Regardez “Tchétchénie, une guerre sans traces”, de Manon Loizeau

Clandestinement, elle a filmé une Tchétchénie inféodée à Moscou, des habitants sous le règne d’un despote brutal, Ramzan Kadyrov. Le film poignant glaçant et nécessaire de Manon Loizeau est à voir en avant-première sur Télérama.fr de samedi 28 février à 19 heures et jusqu’au mardi 3 mars à 10 heures, puis sur Arte le mardi 3 mars à 22h35.

Par Olivier Milot

Publié le 28 février 2015 à 19h00

Mis à jour le 08 décembre 2020 à 05h31

Manon Loizeau est une documentariste chaleureuse, courageuse et têtue. Elle a aussi quelques obsessions et l'une d'elle s'appelle la Tchétchénie. Elle consacre à ce petit pays de la fédération de Russie un quatrième film. Aussi poignant que les autres, plus abouti encore. Une gageure. Tourner en Tchétchénie, c’est passer son temps à déjouer la surveillance des autorités ; veiller en permanence à ne pas mettre en danger les rares voix dissidentes qui acceptent de témoigner devant la caméra. Quitter huit fois précipitamment le pays et y revenir autant pour recueillir de nouvelles images, de nouvelles histoires. 

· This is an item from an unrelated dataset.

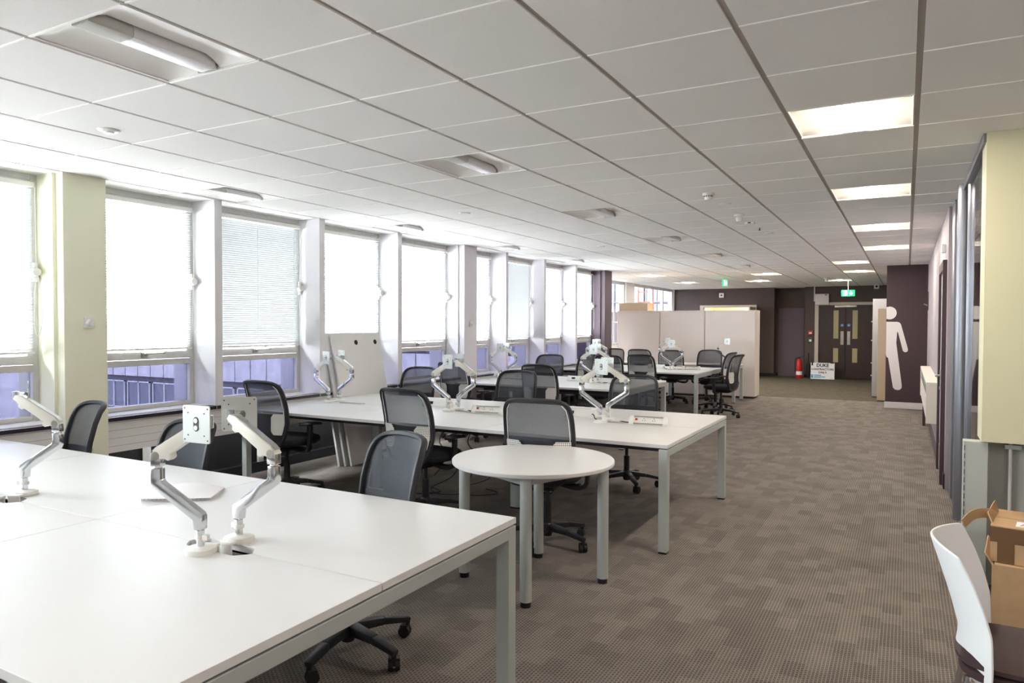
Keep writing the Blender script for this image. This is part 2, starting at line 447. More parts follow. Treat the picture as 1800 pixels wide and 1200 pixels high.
for k, (a, b) in enumerate(bays): window(k+1, a, b)

# below the sills: grooved heater casing, dark recess, white brackets
segs = [(-2.35, 2.965), (3.31, 8.355), (8.71, 13.63)]
for a, b in segs:
    c = MB(); c.box((-5.50, a, .51), (-5.44, b, .755)); o = struct(c.build('trim_4', M['casing'], smooth=False))
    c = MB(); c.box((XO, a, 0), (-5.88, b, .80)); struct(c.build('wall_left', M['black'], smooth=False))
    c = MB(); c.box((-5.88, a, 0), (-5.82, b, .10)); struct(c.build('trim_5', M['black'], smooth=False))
    for q_ in range(4):
        yy = a+(b-a)*(q_+.5)/4
        c = MB(); c.box((-5.86, yy-.03, .0), (-5.83, yy+.03, .60)); struct(c.build('trim_6', M['white_paint'], smooth=False))
# wall behind sills
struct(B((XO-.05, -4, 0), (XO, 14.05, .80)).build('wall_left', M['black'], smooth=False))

# recessed far bay, x=-6.4, y 14.05..22.4
struct(B((-6.6, 13.9, 0), (-5.95, 14.05, H+.16)).build('wall_left', M['mauve_paint'], smooth=False))
w = MB(); w.box((-6.6, 14.05, 0), (-6.4, 22.4, 1.0)); w.box((-6.6, 14.05, 1.0), (-6.4, 15.8, H+.16)); w.box((-6.6, 17.75, 1.0), (-6.4, 18.4, H+.16)); w.box((-6.6, 22.1, 1.0), (-6.4, 22.4, H+.16))
struct(w.build('wall_left', M['white_paint'], smooth=False))
def farwin(k, y0, y1, mull):
    w = empty_struct('window_%d' % k)
    f = MB()
    for y in [y0+.03] + mull + [y1-.03]: f.box((-6.52, y-.03, 1.0), (-6.44, y+.03, H+.16))
    f.box((-6.52, y0, 1.0), (-6.44, y1, 1.06)); f.box((-6.52, y0, H-.07), (-6.44, y1, H+.16)); 
    f.build('window_frame', M['frame_alu'], w, smooth=False)
    B((-6.49, y0+.03, 1.06), (-6.485, y1-.03, H-.07)).build('pane', M['glass_far'], w, smooth=False)
farwin(13, 15.8, 17.75, [16.8]); farwin(14, 18.4, 22.1, [20.1, 21.1])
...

D’emblée, le contraste est saisissant. Les premières images du film nous ramènent dix ans en arrière. La Tchétchénie sort d’une nouvelle guerre contre les Russes. Les morts se comptent par dizaines de milliers, le pays est ravagé, Grozny, sa capitale, évoque Dresde en 1945. Rien à voir avec la « Grozny City » de 2014, cette nouvelle ville aux faux airs de Dubaï, avec ses centres commerciaux rutilants, ses imposantes mosquées et ses avenues flambant neuves.

En Tchétchénie, un cinquième de la population a disparu.

En Tchétchénie, un cinquième de la population a disparu. Magneto Presse

Derrière cette Tchétchénie de carte postale, la peur est omniprésente. Ramzan Kadyrov, le meilleur élève de Vladimir Poutine, règne en autocrate absolu. « La constitution, les lois, le code pénal, tout ça n’a aucune valeur confronté à la phrase “Ramzan a dit”. Si Ramzan a dit : “Tuez-les tous”, eh bien tous seront tués », explique un témoin.

Mais, plus que la description de la violence quotidienne, ce film raconte l’histoire d’une disparition. Kadyrov s’applique méthodiquement à gommer la mémoire de toute identité tchétchène en niant le passé ou en le réécrivant, et en imposant une histoire officielle qui commence avec le règne de son clan et l’arrivée au Kremlin de Vladimir Poutine.

Manon Loizeau a l’âme slave. Elle oppose à la violence de la situation des images parfois empreintes d’une grande mélancolie, que rehaussent encore les notes d’un violoncelle. Sa connaissance du pays lui permet de recueillir des témoignages uniques sur cette autre Corée du Nord. Son film, informé aux meilleures sources, est grave et beau à la fois. Nécessaire aussi, tant la Tchétchénie apparaît rarement sur les radars de l’actualité.